In NORWOOD, Portis makes an amusing (if eccentric) mention of Warner Brothers and Famous cartoons. This passage is characteristic of Portis' style of humor.

* * *

The book's protagonist, Norwood Pratt, has hitched a ride in a bread delivery truck. The driver gets to talking about animated cartoons:

"I like the Road Runner."

"Yeah, I do, too."

"I could watch that scutter for an hour."

"I believe I could too."

The bread man began to rumble with quiet laughter. "That coyote or whatever he is, a wolf or something, every time he gets up on a clift or somewhere with a new plan, why the Road Runner comes along on some skates or has him a new invention like a rocket or a big wrecker's ball and just busts that coyote a good one."
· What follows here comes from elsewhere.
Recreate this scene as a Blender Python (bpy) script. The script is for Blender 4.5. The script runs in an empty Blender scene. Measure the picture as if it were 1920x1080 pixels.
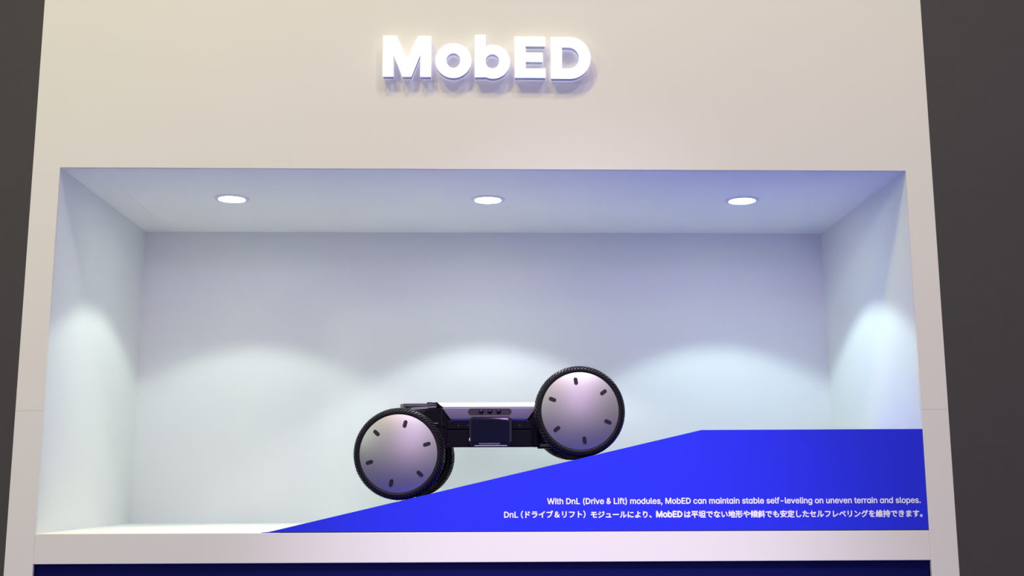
import bpy, bmesh, math
from mathutils import Vector, Matrix
C = bpy.context.scene.collection
PI = math.pi

# ------------------------------------------------------------------ camera, world, lights
CAM = Vector((-0.0169, -4.8084, 0.1884)); PITCH, YAW, ROLL, F = 0.1723, 0.0260, -0.0030, 2130.14
_f = Vector((math.sin(YAW)*math.cos(PITCH), math.cos(YAW)*math.cos(PITCH), math.sin(PITCH)))
_r = Vector((math.cos(YAW), -math.sin(YAW), 0)); _u = _r.cross(_f)
R_, U_ = math.cos(ROLL)*_r + math.sin(ROLL)*_u, -math.sin(ROLL)*_r + math.cos(ROLL)*_u
cam_d = bpy.data.cameras.new('camera'); cam = bpy.data.objects.new('camera', cam_d); C.objects.link(cam)
m = Matrix.Identity(4)
for i in range(3):
    m[i][0], m[i][1], m[i][2], m[i][3] = R_[i], U_[i], -_f[i], CAM[i]
cam.matrix_world = m
cam_d.sensor_width = 36.0; cam_d.lens = F*36.0/1920.0; cam_d.clip_start = 0.05
bpy.context.scene.camera = cam

vs = bpy.context.scene.view_settings
vs.view_transform = 'Standard'; vs.look = 'None'; vs.gamma = 1.0; vs.exposure = 0.0; vs.use_curve_mapping = False

w = bpy.data.worlds.new('hall_ambient'); bpy.context.scene.world = w; w.use_nodes = True
bg = w.node_tree.nodes['Background']; bg.inputs[0].default_value = (1.0, 0.96, 0.89, 1); bg.inputs[1].default_value = 0.31

def lamp(name, kind, loc, target, power, color, parent=None, **kw):
    d = bpy.data.lights.new(name, kind); d.energy = power; d.color = color
    for k, v in kw.items(): setattr(d, k, v)
    o = bpy.data.objects.new(name, d); C.objects.link(o)
    o.location = loc
    o.rotation_euler = (Vector(target)-Vector(loc)).to_track_quat('-Z', 'Y').to_euler()
    return o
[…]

He laughed some more, then fell into repose. In a minute or two his face clouded with a darker memory. "Noveltoons are not any good at all," he said. "It's usually a shoemaker and a bunch of damn mice singing. When one of them comes on I get up and go get me a sack or corn or something."

They shimmied on down the road...

* * *

If your sense of humor runs into the off-beat, you may find Mr. Portis' books gut-bustingly funny. I recommend NORWOOD, the painfully funny THE DOG OF THE SOUTH, and his masterpiece, MASTERS OF ATLANTIS. Portis' biggest seller, TRUE GRIT, isn't a hilarious book, but is colorful, well-written, and compares favorably to Mark Twain's wit.

DOG OF THE SOUTH briefly mentions cartoons; while in Belize, the book's protagonist is awakened by "bouncy 1937 clarinet tootling," which comes from a Felix the Cat cartoon being screened elsewhere in the building. I suppose this would be one of the Van Beuren Felix cartoons. Mr. Portis, while obviously not an animation scholar, does seem to have fondness for cartoons.

Does anyone else know of other passages from novels that refer to classic cartoons?